派遣される場所によっては、派遣スタッフの報酬が下がる可能性があります。また派遣した企業の賃金が高いと、その高い水準に合わせないといけないため、派遣元の大きな負担になるでしょう。
労使協定方式を採用して、派遣元が賃金を決定できれば、派遣スタッフの収入の安定につながります。
労使協定方式のほうが、金銭事情でのメリットが大きいといえるでしょう。
5. 同一労働同一賃金の対応として派遣先企業に求められる3つのこと
ここでは、同一労働同一賃金の対応として派遣先の企業に求められることを3つ紹介します。
- 派遣元企業へ情報提供を実施する
- 派遣料金の交渉には誠実に対応する
- 派遣スタッフに対して適切な教育訓練を実施する
派遣先企業になったときのために、求められる対応を把握しておきましょう。
5-1. 派遣元企業へ情報提供を実施する
派遣先企業は、派遣元への情報提供を実施しなければなりません。
先述したとおり、派遣先均等・均衡方式と労使協定方式では、以下のように提供する情報が異なります。
労使協定方式 | 派遣先均等・均衡方式 |
・教育訓練の内容 ・福利厚生施設の内容 |
・比較対象となる正社員の職務内容および、配置の変更の範囲ならびに雇用形態 ・選定理由 ・待遇内容 ・待遇の性質および目的 ・待遇決定にあたっての考慮事項 |
自社で実施する取り組みに合わせて、正しい情報提供をおこないましょう。
5-2. 派遣料金の交渉には誠実に対応する
派遣料金の交渉には誠実に対応しましょう。派遣先企業は、自社で働く正社員と派遣スタッフの待遇に差ができていないか、常に配慮しなければなりません。
派遣スタッフに十分な待遇を与えるためにも、派遣料金の値上げを交渉してきた場合は、誠実な対応が必要です。
しかし、必ず値上げしなければならないわけではありません。値上げを断る際は、相手が納得できるような根拠を示しましょう。

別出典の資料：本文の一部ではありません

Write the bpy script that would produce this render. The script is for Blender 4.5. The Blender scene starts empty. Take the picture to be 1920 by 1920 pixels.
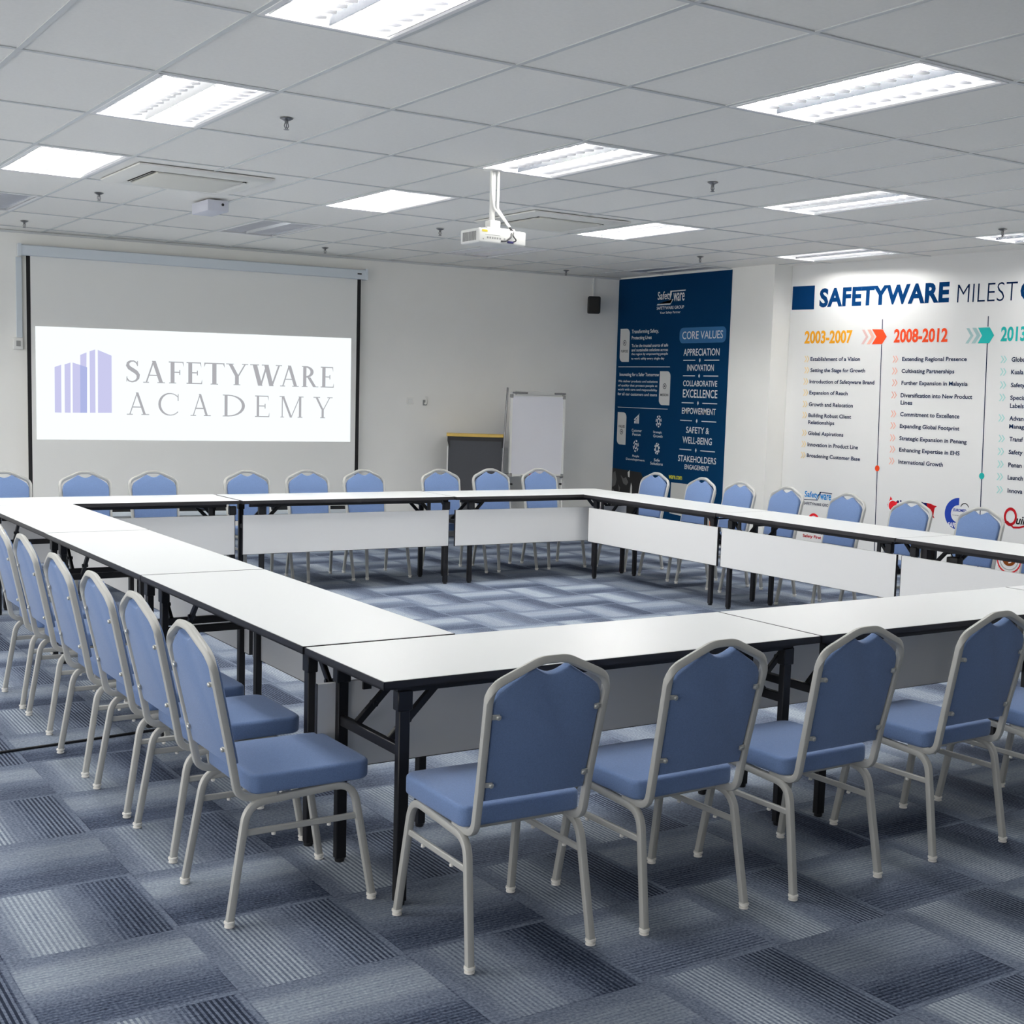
import bpy, bmesh, math, random
from mathutils import Vector, Matrix

PI = math.pi
sc = bpy.context.scene
COL = sc.collection

# ------------------------------------------------------------------ camera
yaw, pitch, roll = 0.5932, 0.1106, 0.0316
fw = Vector((math.sin(yaw)*math.cos(pitch), math.cos(yaw)*math.cos(pitch), -math.sin(pitch)))
rt = Vector((math.cos(yaw), -math.sin(yaw), 0.0))
up = rt.cross(fw)
r2 = math.cos(roll)*rt + math.sin(roll)*up
u2 = -math.sin(roll)*rt + math.cos(roll)*up
cam_data = bpy.data.cameras.new('camera')
cam = bpy.data.objects.new('camera', cam_data)
COL.objects.link(cam)
M = Matrix((r2, u2, -fw)).transposed().to_4x4()
M.translation = Vector((0, 0, 1.6371))
cam.matrix_world = M
cam_data.sensor_fit = 'HORIZONTAL'
cam_data.sensor_width = 36.0
cam_data.lens = 36.0*2472.05/1920.0
cam_data.shift_x = (960-1034.13)/1920.0
cam_data.shift_y = (1012.9-960)/1920.0
cam_data.clip_start = 0.05
cam_data.clip_end = 100
sc.camera = cam

# ------------------------------------------------------------------ world, view
W = bpy.data.worlds.new('world'); sc.world = W
W.use_nodes = True
bg = W.node_tree.nodes['Background']
bg.inputs[0].default_value = (1.0, 0.985, 0.96, 1)
bg.inputs[1].default_value = 2.0
TUBE = 60.0            # emission of the fluorescent tubes
NEAR, MIDDLE, FAR = 1.4, 1.0, 3.0   # the three lit rows, from the camera to the screen (strengths set unevenly to lift the light at the far end)
PICTURE = 0.95         # emission of the projected picture
vs = sc.view_settings
sc.display_settings.display_device = 'sRGB'
vs.view_transform = 'Standard'; vs.look = 'None'
vs.exposure = 0.20; vs.gamma = 1.0; vs.use_curve_mapping = False
try:
    sc.cycles.use_denoising = True
    sc.cycles.max_bounces = 10
    sc.cycles.diffuse_bounces = 6
    sc.cycles.glossy_bounces = 4
    sc.cycles.sample_clamp_indirect = 6.0
except Exception:
    pass

# ------------------------------------------------------------------ helpers
def lin(c):
    c = c/255.0
    return c/12.92 if c <= 0.04045 else ((c+0.055)/1.055)**2.4
def rgb(r, g, b): return (lin(r), lin(g), lin(b), 1.0)

MATS = {}
def mat(name, color, rough=0.5, metal=0.0, spec=0.5, noise=0.0, nscale=40.0, bump=0.0, bscale=200.0, emit=None):
    if name in MATS: return MATS[name]
    m = bpy.data.materials.new(name); m.use_nodes = True
    nt = m.node_tree; b = nt.nodes['Principled BSDF']
    b.inputs['Base Color'].default_value = color
    b.inputs['Roughness'].default_value = rough
    b.inputs['Metallic'].default_value = metal
    b.inputs['Specular IOR Level'].default_value = spec
    if emit:
        b.inputs['Emission Color'].default_value = emit[0]
        b.inputs['Emission Strength'].default_value = emit[1]
    if noise or bump:
        tc = nt.nodes.new('ShaderNodeTexCoord')
    if noise:
        n = nt.nodes.new('ShaderNodeTexNoise'); n.inputs['Scale'].default_value = nscale
        n.inputs['Detail'].default_value = 4
        nt.links.new(tc.outputs['Object'], n.inputs['Vector'])
        mr = nt.nodes.new('ShaderNodeMapRange')
        mr.inputs[1].default_value = 0.25; mr.inputs[2].default_value = 0.75
        mr.inputs[3].default_value = 1-noise; mr.inputs[4].default_value = 1+noise
        nt.links.new(n.outputs[0], mr.inputs[0])
        mx = nt.nodes.new('ShaderNodeVectorMath'); mx.operation = 'SCALE'
        mx.inputs[0].default_value = color[:3]
        nt.links.new(mr.outputs[0], mx.inputs['Scale'])
        nt.links.new(mx.outputs[0], b.inputs['Base Color'])
    if bump:
        n2 = nt.nodes.new('ShaderNodeTexNoise'); n2.inputs['Scale'].default_value = bscale
        nt.links.new(tc.outputs['Object'], n2.inputs['Vector'])
        bp = nt.nodes.new('ShaderNodeBump'); bp.inputs['Strength'].default_value = bump
        bp.inputs['Distance'].default_value = 0.002
        nt.links.new(n2.outputs[0], bp.inputs['Height'])
        nt.links.new(bp.outputs[0], b.inputs['Normal'])
    MATS[name] = m
    return m

def emission(name, color, strength):
    if name in MATS: return MATS[name]
    m = bpy.data.materials.new(name); m.use_nodes = True
    nt = m.node_tree; nt.nodes.clear()
    e = nt.nodes.new('ShaderNodeEmission'); o = nt.nodes.new('ShaderNodeOutputMaterial')
    e.inputs[0].default_value = color; e.inputs[1].default_value = strength
    nt.links.new(e.outputs[0], o.inputs[0])
    MATS[name] = m
    return m

class G:
    """collects the shapes of ONE mesh"""
    def __init__(s): s.v = []; s.f = []
    def add(s, verts, faces):
        o = len(s.v); s.v += [tuple(x) for x in verts]; s.f += [tuple(i+o for i in f) for f in faces]
        return s
    def box(s, x0, y0, z0, x1, y1, z1):
        v = [(x0,y0,z0),(x1,y0,z0),(x1,y1,z0),(x0,y1,z0),(x0,y0,z1),(x1,y0,z1),(x1,y1,z1),(x0,y1,z1)]
        return s.add(v, [(0,3,2,1),(4,5,6,7),(0,1,5,4),(1,2,6,5),(2,3,7,6),(3,0,4,7)])
    def rbox(s, x0, y0, z0, x1, y1, z1, r=0.005, seg=2):
        bm = bmesh.new()
        v = [bm.verts.new(p) for p in [(x0,y0,z0),(x1,y0,z0),(x1,y1,z0),(x0,y1,z0),(x0,y0,z1),(x1,y0,z1),(x1,y1,z1),(x0,y1,z1)]]
        for f in [(0,3,2,1),(4,5,6,7),(0,1,5,4),(1,2,6,5),(2,3,7,6),(3,0,4,7)]: bm.faces.new([v[i] for i in f])
        bmesh.ops.bevel(bm, geom=bm.edges[:], offset=r, segments=seg, affect='EDGES', profile=0.5)
        return s.frombm(bm)
    def frombm(s, bm):
        bm.verts.index_update()
        s.add([v.co[:] for v in bm.verts], [[v.index for v in f.verts] for f in bm.faces]); bm.free()
        return s
    def prism(s, poly, a, b, axis='y', bevel=0.0, seg=2):
        """polygon in the two other axes, from a to b along axis"""
        def P(p, t):
            if axis == 'y': return (p[0], t, p[1])
            if axis == 'z': return (p[0], p[1], t)
            return (t, p[0], p[1])
        bm = bmesh.new()
        va = [bm.verts.new(P(p, a)) for p in poly]; vb = [bm.verts.new(P(p, b)) for p in poly]
        n = len(poly)
        f1 = bm.faces.new(va); f2 = bm.faces.new(vb[::-1])
        for i in range(n):
            j = (i+1) % n
            bm.faces.new((va[j], va[i], vb[i], vb[j]))
        bmesh.ops.recalc_face_normals(bm, faces=bm.faces[:])
        if bevel:
            es = list(set(f1.edges[:]+f2.edges[:]))
            bmesh.ops.bevel(bm, geom=es, offset=bevel, segments=seg, affect='EDGES', profile=0.5)
        return s.frombm(bm)
    def tube(s, path, prof, closed=False, ref=(1,0,0)):
        """sweep a 2d profile along a path; ref stays close to profile x"""
        P = [Vector(p) for p in path]; n = len(P); k = len(prof); ref = Vector(ref)
        verts = []
        for i in range(n):
            if closed: t = (P[(i+1) % n]-P[i-1])
            else: t = P[min(i+1, n-1)]-P[max(i-1, 0)]
            t.normalize()
            x = ref - t*ref.dot(t)
            if x.length < 1e-4: x = Vector((0,1,0)) - t*t.y
            x.normalize(); y = t.cross(x)
            # mitre scale left out: the bends are rounded
            for a, b in prof: verts.append(P[i]+x*a+y*b)
        faces = []
        m = n if closed else n-1
        for i in range(m):
            j = (i+1) % n
            for q in range(k):
                q2 = (q+1) % k
                faces.append((i*k+q, i*k+q2, j*k+q2, j*k+q))
        if not closed:
            faces.append(tuple(range(k-1, -1, -1))); faces.append(tuple((n-1)*k+q for q in range(k)))
        return s.add(verts, faces)
    def cyl(s, p, q, r, n=12, r2=None):
        p = Vector(p); q = Vector(q); t = (q-p).normalized()
        x = t.orthogonal().normalized(); y = t.cross(x); r2 = r if r2 is None else r2
        v = []
        for c, rr in ((p, r), (q, r2)):
            for i in range(n):
                a = 2*PI*i/n; v.append(c+x*math.cos(a)*rr+y*math.sin(a)*rr)
        f = [(i, (i+1) % n, n+(i+1) % n, n+i) for i in range(n)]
        f.append(tuple(range(n-1, -1, -1))); f.append(tuple(range(n, 2*n)))
        return s.add(v, f)
    def lathe(s, pts, c=(0,0,0), n=14):
        v = []; f = []
        for r, z in pts:
            for i in range(n):
                a = 2*PI*i/n; v.append((c[0]+r*math.cos(a), c[1]+r*math.sin(a), c[2]+z))
        for j in range(len(pts)-1):
            for i in range(n):
                k = (i+1) % n; f.append((j*n+i, j*n+k, (j+1)*n+k, (j+1)*n+i))
        f.append(tuple(range(n-1, -1, -1))); f.append(tuple((len(pts)-1)*n+i for i in range(n)))
        return s.add(v, f)
    def flat(s, poly, y, t=0.0015):
        """thin printed shape facing -y"""
        return s.prism(poly, y-t, y)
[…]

5-3. 派遣スタッフに対して適切な教育訓練を実施する
派遣先企業は、派遣スタッフが業務に必要なスキルを身につけられるように、教育訓練を実施しなければなりません。
派遣先企業は派遣元企業と話し合い、派遣スタッフが教育を受けられるような環境を作ることが大切です。
もし派遣元企業で、教育訓練を実施していた場合は、改めておこなう必要はありません。